Goal.
What do the lines from the top of the data through the line with "MB().box(xx, xx + .06, YB" say? Quote them exactly and include both ends.

Data block.
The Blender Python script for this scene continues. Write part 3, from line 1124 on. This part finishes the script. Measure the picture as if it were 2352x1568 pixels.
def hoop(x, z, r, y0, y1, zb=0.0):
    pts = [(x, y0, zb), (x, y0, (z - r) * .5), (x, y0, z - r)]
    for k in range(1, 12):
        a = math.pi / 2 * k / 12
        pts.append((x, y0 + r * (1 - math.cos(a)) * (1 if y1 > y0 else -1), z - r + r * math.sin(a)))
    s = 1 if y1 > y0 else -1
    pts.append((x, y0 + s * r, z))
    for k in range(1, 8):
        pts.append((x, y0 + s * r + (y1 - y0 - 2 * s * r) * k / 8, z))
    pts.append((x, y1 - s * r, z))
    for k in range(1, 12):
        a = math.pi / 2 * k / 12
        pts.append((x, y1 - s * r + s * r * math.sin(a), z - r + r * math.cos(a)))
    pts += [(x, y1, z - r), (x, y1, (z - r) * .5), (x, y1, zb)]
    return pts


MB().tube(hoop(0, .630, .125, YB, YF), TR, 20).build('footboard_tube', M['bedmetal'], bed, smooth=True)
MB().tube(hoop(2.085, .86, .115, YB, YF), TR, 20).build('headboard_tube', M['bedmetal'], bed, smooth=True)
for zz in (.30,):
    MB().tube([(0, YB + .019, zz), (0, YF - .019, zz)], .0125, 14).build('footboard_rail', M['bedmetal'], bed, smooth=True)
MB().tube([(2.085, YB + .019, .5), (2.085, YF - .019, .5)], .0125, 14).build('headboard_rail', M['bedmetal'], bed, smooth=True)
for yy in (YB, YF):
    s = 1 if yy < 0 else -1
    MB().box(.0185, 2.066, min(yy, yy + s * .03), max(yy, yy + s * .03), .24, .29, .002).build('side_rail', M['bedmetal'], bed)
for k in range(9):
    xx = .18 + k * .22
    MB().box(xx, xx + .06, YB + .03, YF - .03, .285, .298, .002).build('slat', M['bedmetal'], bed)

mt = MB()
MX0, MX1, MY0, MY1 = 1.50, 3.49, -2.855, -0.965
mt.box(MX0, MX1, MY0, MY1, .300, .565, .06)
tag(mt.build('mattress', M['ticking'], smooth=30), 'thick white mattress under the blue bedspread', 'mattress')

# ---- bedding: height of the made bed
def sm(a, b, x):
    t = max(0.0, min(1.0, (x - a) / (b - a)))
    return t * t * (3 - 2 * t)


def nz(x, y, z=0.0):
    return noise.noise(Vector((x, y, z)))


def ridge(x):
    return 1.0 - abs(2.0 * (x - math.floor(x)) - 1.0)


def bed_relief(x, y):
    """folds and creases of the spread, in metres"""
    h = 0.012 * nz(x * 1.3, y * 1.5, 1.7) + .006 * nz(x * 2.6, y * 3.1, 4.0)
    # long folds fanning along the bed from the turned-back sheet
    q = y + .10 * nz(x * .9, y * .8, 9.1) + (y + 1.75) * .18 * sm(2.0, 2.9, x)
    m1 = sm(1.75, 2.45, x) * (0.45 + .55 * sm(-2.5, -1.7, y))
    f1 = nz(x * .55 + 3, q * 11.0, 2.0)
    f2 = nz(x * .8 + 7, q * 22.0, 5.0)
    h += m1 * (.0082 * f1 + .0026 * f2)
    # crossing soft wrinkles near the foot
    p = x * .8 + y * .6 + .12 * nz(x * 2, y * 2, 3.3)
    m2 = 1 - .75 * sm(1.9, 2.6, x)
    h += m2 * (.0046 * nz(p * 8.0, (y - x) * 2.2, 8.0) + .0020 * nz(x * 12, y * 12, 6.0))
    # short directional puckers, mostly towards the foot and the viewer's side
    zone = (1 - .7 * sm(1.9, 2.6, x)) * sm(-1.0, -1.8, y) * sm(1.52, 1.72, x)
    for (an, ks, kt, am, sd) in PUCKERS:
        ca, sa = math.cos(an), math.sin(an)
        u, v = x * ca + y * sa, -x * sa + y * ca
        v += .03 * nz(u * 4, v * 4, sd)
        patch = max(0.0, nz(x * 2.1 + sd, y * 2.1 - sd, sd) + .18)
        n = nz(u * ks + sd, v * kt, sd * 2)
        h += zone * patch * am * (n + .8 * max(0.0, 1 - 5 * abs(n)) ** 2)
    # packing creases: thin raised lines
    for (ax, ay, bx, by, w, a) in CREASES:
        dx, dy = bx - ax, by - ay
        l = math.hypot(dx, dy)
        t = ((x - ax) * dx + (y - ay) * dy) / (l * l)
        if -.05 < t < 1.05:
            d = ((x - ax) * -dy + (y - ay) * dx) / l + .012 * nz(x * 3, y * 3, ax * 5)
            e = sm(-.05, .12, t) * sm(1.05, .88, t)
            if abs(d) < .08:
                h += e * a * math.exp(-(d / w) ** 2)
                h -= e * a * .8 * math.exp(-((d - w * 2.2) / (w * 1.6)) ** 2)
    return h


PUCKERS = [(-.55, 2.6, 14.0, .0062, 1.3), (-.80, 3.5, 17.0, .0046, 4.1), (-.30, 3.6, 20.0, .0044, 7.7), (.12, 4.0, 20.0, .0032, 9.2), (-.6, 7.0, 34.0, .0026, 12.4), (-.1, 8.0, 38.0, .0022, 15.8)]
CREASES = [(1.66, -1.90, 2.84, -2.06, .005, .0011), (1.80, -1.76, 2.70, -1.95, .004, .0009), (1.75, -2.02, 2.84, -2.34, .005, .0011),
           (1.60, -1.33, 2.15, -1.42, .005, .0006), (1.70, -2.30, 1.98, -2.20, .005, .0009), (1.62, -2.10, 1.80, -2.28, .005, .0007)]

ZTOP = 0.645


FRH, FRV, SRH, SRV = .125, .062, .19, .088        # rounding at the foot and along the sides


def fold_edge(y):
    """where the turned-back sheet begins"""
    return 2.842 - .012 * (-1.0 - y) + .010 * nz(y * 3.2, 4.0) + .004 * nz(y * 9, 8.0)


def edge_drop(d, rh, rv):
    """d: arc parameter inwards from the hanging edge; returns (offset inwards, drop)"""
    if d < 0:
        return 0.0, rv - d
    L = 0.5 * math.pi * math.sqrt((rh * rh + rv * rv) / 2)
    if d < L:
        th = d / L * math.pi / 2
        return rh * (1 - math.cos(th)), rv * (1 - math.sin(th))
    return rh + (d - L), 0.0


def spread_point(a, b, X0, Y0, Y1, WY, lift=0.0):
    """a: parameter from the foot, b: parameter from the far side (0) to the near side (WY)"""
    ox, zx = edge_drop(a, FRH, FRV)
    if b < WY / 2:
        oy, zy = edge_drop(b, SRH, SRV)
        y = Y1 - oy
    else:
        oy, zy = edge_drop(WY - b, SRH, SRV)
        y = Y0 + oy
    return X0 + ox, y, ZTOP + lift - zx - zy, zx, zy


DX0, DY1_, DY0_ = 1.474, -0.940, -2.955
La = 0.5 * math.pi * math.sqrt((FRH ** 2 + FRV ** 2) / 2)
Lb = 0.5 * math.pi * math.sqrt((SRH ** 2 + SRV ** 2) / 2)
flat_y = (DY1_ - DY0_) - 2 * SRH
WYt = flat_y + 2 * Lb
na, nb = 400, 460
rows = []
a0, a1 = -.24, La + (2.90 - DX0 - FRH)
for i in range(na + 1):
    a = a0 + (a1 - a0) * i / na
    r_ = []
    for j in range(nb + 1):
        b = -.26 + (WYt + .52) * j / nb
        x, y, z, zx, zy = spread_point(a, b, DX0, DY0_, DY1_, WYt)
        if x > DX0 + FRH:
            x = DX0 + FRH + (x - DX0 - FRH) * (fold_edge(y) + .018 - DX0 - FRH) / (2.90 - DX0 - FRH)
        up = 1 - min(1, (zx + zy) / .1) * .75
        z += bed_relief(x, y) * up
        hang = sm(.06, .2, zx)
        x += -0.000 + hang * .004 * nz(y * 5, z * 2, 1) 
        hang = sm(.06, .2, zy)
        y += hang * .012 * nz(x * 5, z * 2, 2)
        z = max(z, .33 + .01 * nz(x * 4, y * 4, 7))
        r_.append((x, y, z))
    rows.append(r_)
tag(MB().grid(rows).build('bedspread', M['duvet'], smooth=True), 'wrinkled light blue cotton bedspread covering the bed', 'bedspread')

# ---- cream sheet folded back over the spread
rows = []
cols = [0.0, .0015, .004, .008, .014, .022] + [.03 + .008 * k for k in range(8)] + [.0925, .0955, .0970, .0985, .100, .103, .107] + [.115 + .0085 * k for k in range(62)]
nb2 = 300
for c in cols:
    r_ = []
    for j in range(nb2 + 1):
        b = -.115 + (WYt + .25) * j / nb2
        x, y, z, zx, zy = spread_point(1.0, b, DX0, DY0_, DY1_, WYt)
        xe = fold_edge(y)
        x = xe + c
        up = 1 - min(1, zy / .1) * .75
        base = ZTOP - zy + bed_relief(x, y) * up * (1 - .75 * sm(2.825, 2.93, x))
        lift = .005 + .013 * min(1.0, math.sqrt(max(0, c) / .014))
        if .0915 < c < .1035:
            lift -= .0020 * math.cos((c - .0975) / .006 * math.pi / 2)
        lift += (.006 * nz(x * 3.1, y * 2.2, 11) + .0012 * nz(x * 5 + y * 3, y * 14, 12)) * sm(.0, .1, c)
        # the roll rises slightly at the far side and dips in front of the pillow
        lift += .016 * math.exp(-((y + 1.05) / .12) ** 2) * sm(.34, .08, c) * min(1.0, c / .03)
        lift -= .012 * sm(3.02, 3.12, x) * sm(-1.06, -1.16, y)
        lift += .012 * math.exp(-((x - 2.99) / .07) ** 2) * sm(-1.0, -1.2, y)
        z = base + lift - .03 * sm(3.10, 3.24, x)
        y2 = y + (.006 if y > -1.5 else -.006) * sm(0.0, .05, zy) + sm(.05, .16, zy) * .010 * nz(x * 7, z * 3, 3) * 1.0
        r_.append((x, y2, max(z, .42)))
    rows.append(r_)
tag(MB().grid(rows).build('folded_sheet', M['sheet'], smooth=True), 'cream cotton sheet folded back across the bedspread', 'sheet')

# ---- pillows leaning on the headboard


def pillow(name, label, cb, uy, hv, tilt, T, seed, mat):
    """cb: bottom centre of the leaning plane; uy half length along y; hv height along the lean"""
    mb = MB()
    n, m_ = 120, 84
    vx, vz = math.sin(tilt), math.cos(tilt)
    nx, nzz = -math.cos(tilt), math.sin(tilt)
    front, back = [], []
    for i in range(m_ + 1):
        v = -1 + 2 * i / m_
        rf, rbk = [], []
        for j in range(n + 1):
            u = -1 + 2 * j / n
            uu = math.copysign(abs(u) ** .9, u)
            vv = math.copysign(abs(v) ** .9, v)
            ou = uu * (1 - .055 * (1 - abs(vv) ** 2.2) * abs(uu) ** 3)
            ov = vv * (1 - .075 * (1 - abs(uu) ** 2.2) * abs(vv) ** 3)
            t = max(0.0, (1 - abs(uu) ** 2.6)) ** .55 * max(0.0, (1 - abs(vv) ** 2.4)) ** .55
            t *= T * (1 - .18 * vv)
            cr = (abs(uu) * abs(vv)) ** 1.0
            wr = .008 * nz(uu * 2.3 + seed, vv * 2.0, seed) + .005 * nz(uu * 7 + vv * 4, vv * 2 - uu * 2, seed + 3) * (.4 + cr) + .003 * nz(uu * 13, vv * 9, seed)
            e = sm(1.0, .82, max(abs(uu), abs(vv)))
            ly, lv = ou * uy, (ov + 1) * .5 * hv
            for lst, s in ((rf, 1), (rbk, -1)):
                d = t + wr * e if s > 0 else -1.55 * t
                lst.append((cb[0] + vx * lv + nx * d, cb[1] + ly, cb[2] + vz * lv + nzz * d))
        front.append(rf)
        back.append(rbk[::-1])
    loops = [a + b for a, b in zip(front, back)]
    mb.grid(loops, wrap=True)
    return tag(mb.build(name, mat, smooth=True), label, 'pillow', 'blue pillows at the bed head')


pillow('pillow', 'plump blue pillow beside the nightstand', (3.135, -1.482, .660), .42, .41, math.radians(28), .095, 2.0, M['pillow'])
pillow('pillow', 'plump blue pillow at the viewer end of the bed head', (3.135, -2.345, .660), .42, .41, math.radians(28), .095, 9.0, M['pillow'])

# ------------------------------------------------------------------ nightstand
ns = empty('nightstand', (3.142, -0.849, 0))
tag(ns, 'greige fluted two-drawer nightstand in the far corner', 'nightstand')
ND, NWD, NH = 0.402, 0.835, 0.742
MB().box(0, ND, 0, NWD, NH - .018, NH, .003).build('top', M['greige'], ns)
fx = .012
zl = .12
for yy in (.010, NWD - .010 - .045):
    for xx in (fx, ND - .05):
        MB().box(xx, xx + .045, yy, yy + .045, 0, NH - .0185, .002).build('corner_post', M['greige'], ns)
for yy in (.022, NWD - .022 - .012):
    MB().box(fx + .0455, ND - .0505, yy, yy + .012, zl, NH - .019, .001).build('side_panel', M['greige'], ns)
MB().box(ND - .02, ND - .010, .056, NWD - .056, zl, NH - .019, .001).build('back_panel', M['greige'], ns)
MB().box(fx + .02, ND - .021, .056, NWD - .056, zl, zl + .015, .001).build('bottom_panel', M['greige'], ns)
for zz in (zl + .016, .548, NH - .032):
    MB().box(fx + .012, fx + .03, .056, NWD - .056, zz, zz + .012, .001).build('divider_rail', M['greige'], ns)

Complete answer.
The Blender Python script for this scene continues. Write part 3, from line 1124 on. This part finishes the script. Measure the picture as if it were 2352x1568 pixels.
def hoop(x, z, r, y0, y1, zb=0.0):
    pts = [(x, y0, zb), (x, y0, (z - r) * .5), (x, y0, z - r)]
    for k in range(1, 12):
        a = math.pi / 2 * k / 12
        pts.append((x, y0 + r * (1 - math.cos(a)) * (1 if y1 > y0 else -1), z - r + r * math.sin(a)))
    s = 1 if y1 > y0 else -1
    pts.append((x, y0 + s * r, z))
    for k in range(1, 8):
        pts.append((x, y0 + s * r + (y1 - y0 - 2 * s * r) * k / 8, z))
    pts.append((x, y1 - s * r, z))
    for k in range(1, 12):
        a = math.pi / 2 * k / 12
        pts.append((x, y1 - s * r + s * r * math.sin(a), z - r + r * math.cos(a)))
    pts += [(x, y1, z - r), (x, y1, (z - r) * .5), (x, y1, zb)]
    return pts


MB().tube(hoop(0, .630, .125, YB, YF), TR, 20).build('footboard_tube', M['bedmetal'], bed, smooth=True)
MB().tube(hoop(2.085, .86, .115, YB, YF), TR, 20).build('headboard_tube', M['bedmetal'], bed, smooth=True)
for zz in (.30,):
    MB().tube([(0, YB + .019, zz), (0, YF - .019, zz)], .0125, 14).build('footboard_rail', M['bedmetal'], bed, smooth=True)
MB().tube([(2.085, YB + .019, .5), (2.085, YF - .019, .5)], .0125, 14).build('headboard_rail', M['bedmetal'], bed, smooth=True)
for yy in (YB, YF):
    s = 1 if yy < 0 else -1
    MB().box(.0185, 2.066, min(yy, yy + s * .03), max(yy, yy + s * .03), .24, .29, .002).build('side_rail', M['bedmetal'], bed)
for k in range(9):
    xx = .18 + k * .22
    MB().box(xx, xx + .06, YB + .03, YF - .03, .285, .298, .002).build('slat', M['bedmetal'], bed)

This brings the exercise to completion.